## PROBLEM STATEMENT
Copy out only those lines running from the line with "The Blender Python" to the end of the listing, keeping each one exactly as it is.
=== STORED ROWS ===
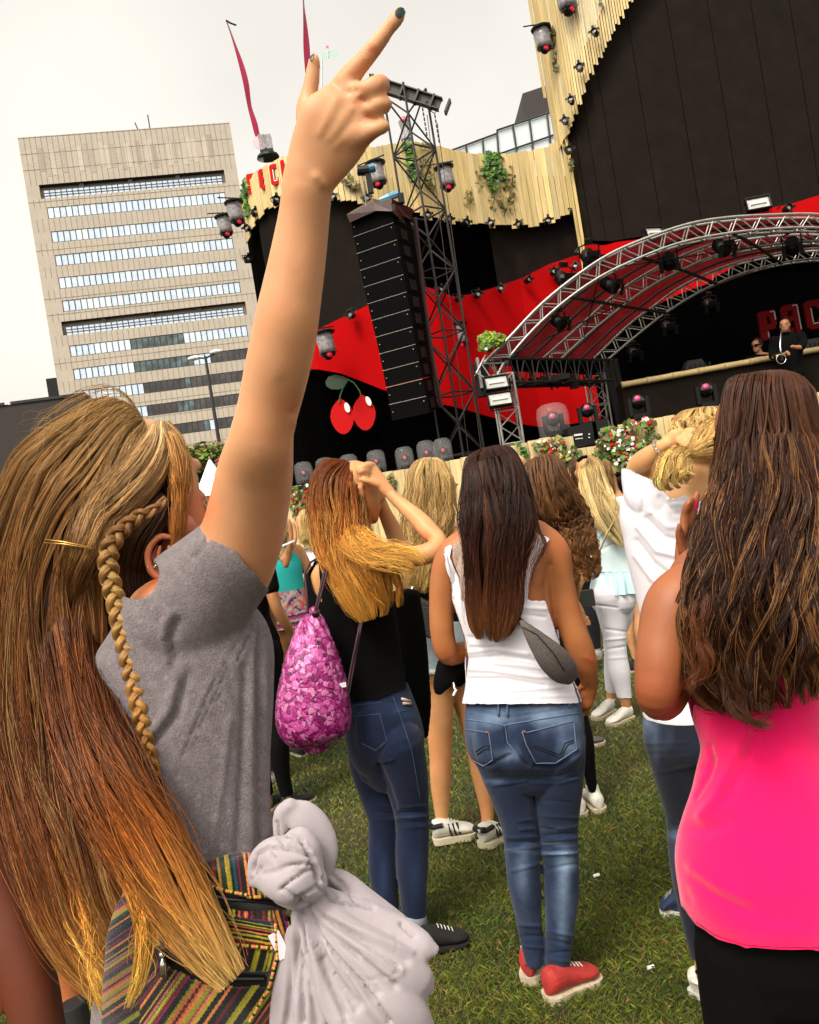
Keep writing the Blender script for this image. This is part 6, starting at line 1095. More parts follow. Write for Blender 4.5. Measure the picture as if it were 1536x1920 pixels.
shoe('shoe', gnd(1062, 1878) * [1, 1, 0] + [-.055, 0, 0], P(1117, 1845, 2.62) * [1, 1, 0] + [.01, .02, 0], P(1047, 1848, 2.6), .095, M_shr, D, label=None, sole_h=.03, high=.08)
shoe('shoe', P(1000, 1835, 2.66) * [1, 1, 0] + [-.01, 0, 0], P(1012, 1800, 2.88) * [1, 1, 0], P(1003, 1812, 2.64), .085, M_shr, D, sole_h=.03, high=.08)
cD = ramp([(0, (.058, .020, .010)), (.4, (.046, .015, .008)), (.7, (.075, .024, .010)), (.88, (.17, .068, .026)), (1, (.28, .13, .05))])
hD = [hair('h', [[913, 839, 2.6, 18, .03], [915, 847, 2.6, 42, .07], [920, 870, 2.6, 54, .10], [926, 905, 2.58, 63, .115], [930, 945, 2.56, 69, .115], [932, 985, 2.53, 71, .10], [928, 1030, 2.51, 62, .075], [926, 1080, 2.50, 54, .055], [925, 1130, 2.495, 52, .045], [922, 1175, 2.49, 42, .035], [921, 1200, 2.49, 26, .02]], 5200, M_hair, None, cD, seed=41, r=.0011, K=30, clump=.4, jit=.006, ends=(.80, 1), nclump=60, wave=.002, wl=.3, fly=.02, hl=(.05, (.20, .08, .035)), shellcol=.6)]
hD.append(hair('h', [[995, 960, 2.5, 10, .02], [1006, 1000, 2.49, 8, .01], [1010, 1020, 2.48, 14, .008], [990, 1060, 2.47, 14, .006], [985, 1120, 2.47, 5, .004]], 60, M_hair, None, ramp([(0, (.06, .025, .01)), (1, (.25, .08, .03))]), seed=42, r=.0009, K=20, shell=0, ends=(.5, 1)))
hairobj('hair', hD, M_hair, D); eyes(hPD, .235, D)
b = MB(); q = []
for a in np.linspace(0, 2 * np.pi, 24): q.append(P(1106, 1283, 2.65) + np.array([.027 * math.cos(a), .022 * math.sin(a), .006 * math.cos(a)]))
b.tube(q, .0025, 6); b.build('bracelet', M_ck, D, smooth=True)
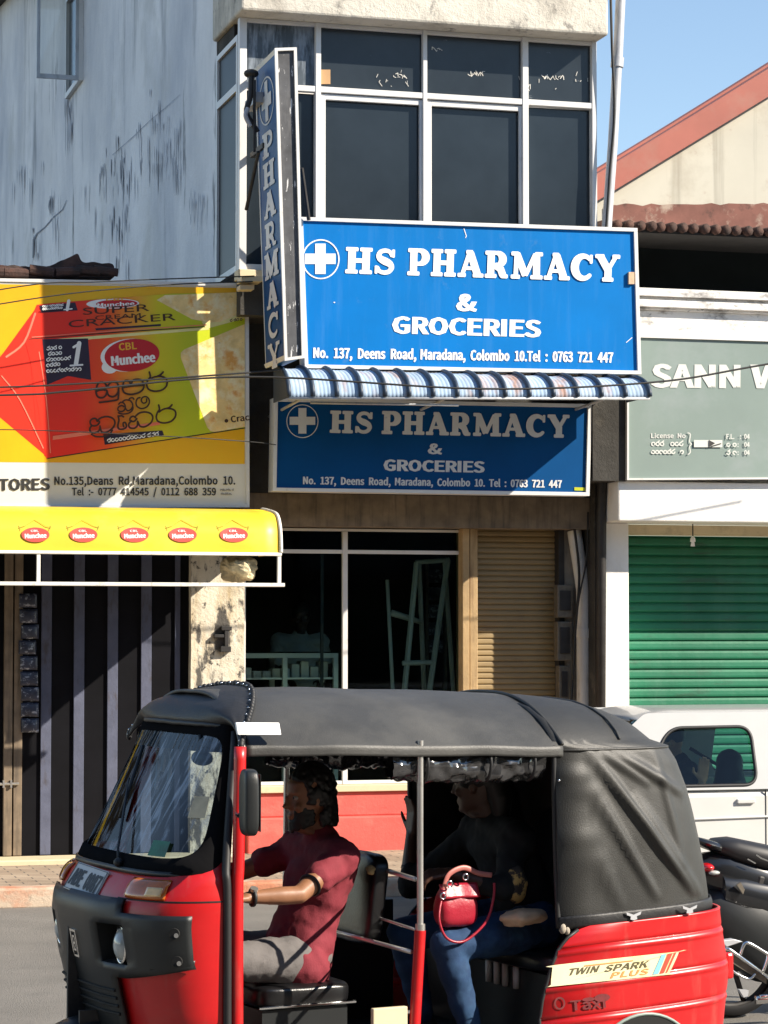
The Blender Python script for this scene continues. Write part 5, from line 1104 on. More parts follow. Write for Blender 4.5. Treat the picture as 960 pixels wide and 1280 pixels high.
# small high casement in the side wall, one sash open
yw = 27.6
za, zb = P(90, 100, yw).z, P(90, -30, yw).z
bm = BM()
for (y0, y1, z0, z1) in ((yw - .03, yw + .03, za, zb), (yw + .97, yw + 1.03, za, zb), (yw + .03, yw + .97, za, za + .06), (yw + .03, yw + .97, zb - .06, zb)):
    box(bm, X0 - .05, X0 - .002, y0, y1, z0, z1)
cw = build('casement_window', bm, M['alu'], ph)
bm = BM(); box(bm, X0 - .012, X0 - .004, yw + .03, yw + .97, za + .06, zb - .06); build('pane', bm, M['pane'], cw)
xs = P(46, 60, yw).x
bm = BM()
for (a0, a1, z0, z1) in ((xs, xs + .035, za, zb), (X0 - .085, X0 - .05, za, zb), (xs + .035, X0 - .085, za, za + .05), (xs + .035, X0 - .085, zb - .05, zb)):
    box(bm, a0, a1, yw - .02, yw + .015, z0, z1)
sash = build('open_sash', bm, M['pole'], cw)
bm = BM(); box(bm, xs + .035, X0 - .085, yw - .004, yw + .002, za + .05, zb - .05); build('sash_pane', bm, M['clear_glass'], cw)
# bay
zs0 = P(745, 45, 19.2).z
bm = BM()
xl, xr = P(300, 15, 19.2).x, P(758, 40, 19.2).x
box(bm, xl, xr, 19.15, 20.28, zs0, zs0 + 0.62)
build('roof_slab', bm, M['slab'], ph, bevel=.02)
zsill = P(310, 338, 19.4).z
xbl, xbr = P(301, 200, 19.4).x, P(745, 200, 19.4).x
bm = BM()
box(bm, X0 + .003, xbl + .1, 19.62, 20.299, zs0 - .12, zs0 + 1.4)
build('bay_return', bm, M['dark_wall'], ph)
bm = BM(); box(bm, xbl, xbr, 19.40, 20.28, zsill - .36, zsill - .085); build('bay_floor', bm, M['dark_wall'], ph)
bm = BM(); box(bm, xbl - .03, xbr, 19.34, 19.50, zsill - .08, zsill + .0); build('sill', bm, M['cream'], ph, bevel=.006)
# front window of the bay: frame, panes
mull = [(303, .060), (397, .045), (530.5, .036), (656, .052), (742, .042)]
zt = P(560, 122, 19.4).z
zsl = zs0 - .002
bm = BM()
for px, w in mull:
    cx = P(px, 160, 19.4).x
    box(bm, cx - w / 2, cx + w / 2, 19.375, 19.45, zsill + .002, zsl)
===
## RESPONSE
The Blender Python script for this scene continues. Write part 5, from line 1104 on. More parts follow. Write for Blender 4.5. Treat the picture as 960 pixels wide and 1280 pixels high.
# small high casement in the side wall, one sash open
yw = 27.6
za, zb = P(90, 100, yw).z, P(90, -30, yw).z
bm = BM()
for (y0, y1, z0, z1) in ((yw - .03, yw + .03, za, zb), (yw + .97, yw + 1.03, za, zb), (yw + .03, yw + .97, za, za + .06), (yw + .03, yw + .97, zb - .06, zb)):
    box(bm, X0 - .05, X0 - .002, y0, y1, z0, z1)
cw = build('casement_window', bm, M['alu'], ph)
bm = BM(); box(bm, X0 - .012, X0 - .004, yw + .03, yw + .97, za + .06, zb - .06); build('pane', bm, M['pane'], cw)
xs = P(46, 60, yw).x
bm = BM()
for (a0, a1, z0, z1) in ((xs, xs + .035, za, zb), (X0 - .085, X0 - .05, za, zb), (xs + .035, X0 - .085, za, za + .05), (xs + .035, X0 - .085, zb - .05, zb)):
    box(bm, a0, a1, yw - .02, yw + .015, z0, z1)
sash = build('open_sash', bm, M['pole'], cw)
bm = BM(); box(bm, xs + .035, X0 - .085, yw - .004, yw + .002, za + .05, zb - .05); build('sash_pane', bm, M['clear_glass'], cw)
# bay
zs0 = P(745, 45, 19.2).z
bm = BM()
xl, xr = P(300, 15, 19.2).x, P(758, 40, 19.2).x
box(bm, xl, xr, 19.15, 20.28, zs0, zs0 + 0.62)
build('roof_slab', bm, M['slab'], ph, bevel=.02)
zsill = P(310, 338, 19.4).z
xbl, xbr = P(301, 200, 19.4).x, P(745, 200, 19.4).x
bm = BM()
box(bm, X0 + .003, xbl + .1, 19.62, 20.299, zs0 - .12, zs0 + 1.4)
build('bay_return', bm, M['dark_wall'], ph)
bm = BM(); box(bm, xbl, xbr, 19.40, 20.28, zsill - .36, zsill - .085); build('bay_floor', bm, M['dark_wall'], ph)
bm = BM(); box(bm, xbl - .03, xbr, 19.34, 19.50, zsill - .08, zsill + .0); build('sill', bm, M['cream'], ph, bevel=.006)
# front window of the bay: frame, panes
mull = [(303, .060), (397, .045), (530.5, .036), (656, .052), (742, .042)]
zt = P(560, 122, 19.4).z
zsl = zs0 - .002
bm = BM()
for px, w in mull:
    cx = P(px, 160, 19.4).x
    box(bm, cx - w / 2, cx + w / 2, 19.375, 19.45, zsill + .002, zsl)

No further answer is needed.